Mis amigos suelen preguntarme muy a menudo cómo era vivir en París, Francia. Esta bonita e intrigante ciudad parece tener hipnotizado a todo el mundo. Y no los culpo, yo también sucumbí a su brillante aura.
París es esencialmente caminar: Caminar, caminar y caminar. Es una ciudad lo suficientemente grande para siempre encontrar algo que hacer, pero no es inmensa. Es a escala humana —aunque lo único humano ahí parezca ser más la ciudad, que los humanos…— y se recorre a pie, para descubrir los más recónditos secretos que se esconden tras esa piedra gris y fría, esos edificios imponentes y elegantes, esos callejones angostos y sinuosos. Todo ahí tiene una historia que sólo pide ser descubierta, pero París nunca revelará todos sus secretos si bien seas un habitante de esta hermosa ciudad.
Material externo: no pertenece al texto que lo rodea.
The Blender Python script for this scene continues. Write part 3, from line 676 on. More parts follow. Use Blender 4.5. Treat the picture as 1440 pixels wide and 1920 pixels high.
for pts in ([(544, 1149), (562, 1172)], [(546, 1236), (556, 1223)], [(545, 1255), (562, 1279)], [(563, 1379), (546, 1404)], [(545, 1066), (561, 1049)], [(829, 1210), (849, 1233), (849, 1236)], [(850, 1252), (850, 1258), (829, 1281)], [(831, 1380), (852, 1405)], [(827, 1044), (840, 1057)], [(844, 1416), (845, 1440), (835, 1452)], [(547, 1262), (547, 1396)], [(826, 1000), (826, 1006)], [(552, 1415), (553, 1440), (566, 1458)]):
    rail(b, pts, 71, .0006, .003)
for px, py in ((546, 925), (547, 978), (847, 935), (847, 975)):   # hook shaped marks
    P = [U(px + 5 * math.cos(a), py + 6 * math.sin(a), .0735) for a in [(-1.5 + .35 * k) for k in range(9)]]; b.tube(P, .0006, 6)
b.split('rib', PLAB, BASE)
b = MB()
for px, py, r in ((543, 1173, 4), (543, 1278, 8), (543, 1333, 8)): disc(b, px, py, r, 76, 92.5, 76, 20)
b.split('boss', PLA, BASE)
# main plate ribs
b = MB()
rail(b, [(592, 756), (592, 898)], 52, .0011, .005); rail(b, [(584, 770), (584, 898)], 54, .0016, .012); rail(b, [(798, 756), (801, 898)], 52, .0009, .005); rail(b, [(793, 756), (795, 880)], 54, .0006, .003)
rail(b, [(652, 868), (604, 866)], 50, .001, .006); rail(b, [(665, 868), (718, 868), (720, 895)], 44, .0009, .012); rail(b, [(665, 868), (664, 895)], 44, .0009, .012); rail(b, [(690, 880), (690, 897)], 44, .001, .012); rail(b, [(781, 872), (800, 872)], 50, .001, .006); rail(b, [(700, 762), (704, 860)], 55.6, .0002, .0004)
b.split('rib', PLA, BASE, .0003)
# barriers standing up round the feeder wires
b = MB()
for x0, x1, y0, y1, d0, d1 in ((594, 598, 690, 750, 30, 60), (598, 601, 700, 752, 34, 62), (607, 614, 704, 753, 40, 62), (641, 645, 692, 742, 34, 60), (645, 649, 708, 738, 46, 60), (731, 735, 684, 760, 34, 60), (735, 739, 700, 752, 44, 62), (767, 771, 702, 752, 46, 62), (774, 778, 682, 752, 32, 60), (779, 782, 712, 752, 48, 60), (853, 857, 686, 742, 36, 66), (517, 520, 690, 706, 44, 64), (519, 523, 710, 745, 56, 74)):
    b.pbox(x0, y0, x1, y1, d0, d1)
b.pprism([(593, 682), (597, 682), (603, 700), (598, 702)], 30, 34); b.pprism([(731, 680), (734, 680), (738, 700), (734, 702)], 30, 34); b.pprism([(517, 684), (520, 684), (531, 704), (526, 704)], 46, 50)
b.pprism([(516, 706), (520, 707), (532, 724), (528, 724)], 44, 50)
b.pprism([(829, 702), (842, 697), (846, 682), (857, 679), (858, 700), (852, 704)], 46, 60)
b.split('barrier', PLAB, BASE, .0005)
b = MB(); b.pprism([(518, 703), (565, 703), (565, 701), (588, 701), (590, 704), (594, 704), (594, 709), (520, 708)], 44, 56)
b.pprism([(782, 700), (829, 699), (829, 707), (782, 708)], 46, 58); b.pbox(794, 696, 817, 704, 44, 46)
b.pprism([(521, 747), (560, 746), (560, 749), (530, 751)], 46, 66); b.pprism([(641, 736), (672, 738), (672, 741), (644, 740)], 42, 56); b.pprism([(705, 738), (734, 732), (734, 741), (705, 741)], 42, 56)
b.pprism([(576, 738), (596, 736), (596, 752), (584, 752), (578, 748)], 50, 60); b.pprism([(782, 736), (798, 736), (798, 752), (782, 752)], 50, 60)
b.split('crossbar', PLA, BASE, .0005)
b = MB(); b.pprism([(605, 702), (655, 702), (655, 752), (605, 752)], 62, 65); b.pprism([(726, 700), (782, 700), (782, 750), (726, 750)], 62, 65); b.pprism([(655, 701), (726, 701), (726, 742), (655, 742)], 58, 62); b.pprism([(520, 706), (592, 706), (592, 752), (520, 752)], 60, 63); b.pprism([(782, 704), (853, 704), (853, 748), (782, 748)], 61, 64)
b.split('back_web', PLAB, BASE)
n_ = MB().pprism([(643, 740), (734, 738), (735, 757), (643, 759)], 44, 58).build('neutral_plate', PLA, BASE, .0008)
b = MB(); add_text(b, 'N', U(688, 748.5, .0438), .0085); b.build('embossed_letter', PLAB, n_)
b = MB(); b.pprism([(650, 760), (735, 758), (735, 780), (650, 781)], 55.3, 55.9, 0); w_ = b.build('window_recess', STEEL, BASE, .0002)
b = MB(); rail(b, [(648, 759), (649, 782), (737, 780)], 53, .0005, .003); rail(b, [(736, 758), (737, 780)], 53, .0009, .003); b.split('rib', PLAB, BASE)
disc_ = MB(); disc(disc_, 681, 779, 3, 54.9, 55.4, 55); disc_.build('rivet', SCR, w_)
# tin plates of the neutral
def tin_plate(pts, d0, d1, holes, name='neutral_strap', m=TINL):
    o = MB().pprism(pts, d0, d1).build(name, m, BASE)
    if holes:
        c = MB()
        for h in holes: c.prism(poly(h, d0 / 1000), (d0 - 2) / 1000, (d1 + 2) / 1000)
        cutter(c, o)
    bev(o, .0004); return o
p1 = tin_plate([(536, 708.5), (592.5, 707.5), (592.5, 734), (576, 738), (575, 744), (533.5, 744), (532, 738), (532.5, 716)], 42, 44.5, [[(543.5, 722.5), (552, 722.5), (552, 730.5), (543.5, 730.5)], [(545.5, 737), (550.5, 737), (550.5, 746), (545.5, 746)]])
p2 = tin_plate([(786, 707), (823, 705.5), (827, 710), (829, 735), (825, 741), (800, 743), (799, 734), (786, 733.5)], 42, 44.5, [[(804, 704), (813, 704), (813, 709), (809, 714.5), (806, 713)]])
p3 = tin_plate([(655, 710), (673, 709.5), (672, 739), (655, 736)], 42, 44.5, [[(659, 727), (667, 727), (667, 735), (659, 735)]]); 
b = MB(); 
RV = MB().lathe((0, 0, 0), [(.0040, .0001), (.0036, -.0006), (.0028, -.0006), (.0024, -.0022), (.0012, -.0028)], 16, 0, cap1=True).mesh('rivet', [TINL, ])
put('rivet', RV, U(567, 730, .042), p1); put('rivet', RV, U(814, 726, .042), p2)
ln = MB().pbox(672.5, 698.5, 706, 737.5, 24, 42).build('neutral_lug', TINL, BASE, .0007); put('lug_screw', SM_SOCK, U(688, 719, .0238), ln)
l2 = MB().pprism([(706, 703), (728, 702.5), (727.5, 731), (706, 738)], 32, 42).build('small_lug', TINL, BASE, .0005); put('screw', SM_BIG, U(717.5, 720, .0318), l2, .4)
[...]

Tomo Saint-Germain des Près. Una de las avenidas más importantes y concurridas. Es aquí donde todo un pequeño mundo se junta, pero no se mezcla. Me siento en una banca y observo esos diferentes seres activándose en direcciones contrarias, que uno bien podría calificar de erráticas, visto desde el exterior, pero que al contrario, están sumamente bien calculadas. Todos se acumulan en esas finas franjas de concreto que parecen no poder contener las hordas de humanos que desfilan sin descanso. Sin embargo, por impresionante que parezca, no se tocan, el contacto es mínimo entre ellos y cuando por desgracia llegan a rozarse, murmuran un mecánico e indiferente Pardon, antes de seguir su ruta sin siquiera darse la pena de voltear a ver la cara de la persona. No es gente, son sombras sin cara ni cuerpo. Viven en su burbuja personal, donde nadie penetra. Escuchan música, leen, hablan, juegan con su Smartphone. Yo, desde mi banca verde, desvencijada y también algo grafiteada, observo, ajena a todo ese movimiento, inmóvil, a ese mundo que se activa a mi alrededor. Aquí, poco se intercambia. La clave del éxito se basa en la discreción: Ver sin ser visto viendo. Un contacto de ojos es fallar a la misión. Uno finge ser indiferente a todo lo que nos rodea, pero no es así. Detrás de ese joven jugador de Candy Crush, ese viejo mirando por la ventana, todos se espían y se juzgan mentalmente.
Yo, un tiempo puse bajo llave mi lado mexicano, social y ruidoso para volverme discreta. Para fundirme en esa masa uniforme y gris. Un piropo respetuoso me dejaba completamente indiferente, continuaba tranquilamente mi ruta sin siquiera dedicarle una sonrisa o murmurar un gracias. Ahora sé que son esos momentos que demuestran que esta sociedad no está muerta y que hay gente que todavía intenta lograr alguna conexión, un contacto, un poco de calor en este mundo gris e individualista. Y justo ahorita estoy intentando, y logro por momentos, fisurar ese casquito de vidrio que llevan a todos lados. Entreveo una sonrisa fugaz, expertamente contenida, un contacto de ojos rápidamente desviado. Los más atrevidos, un piropo susurrado.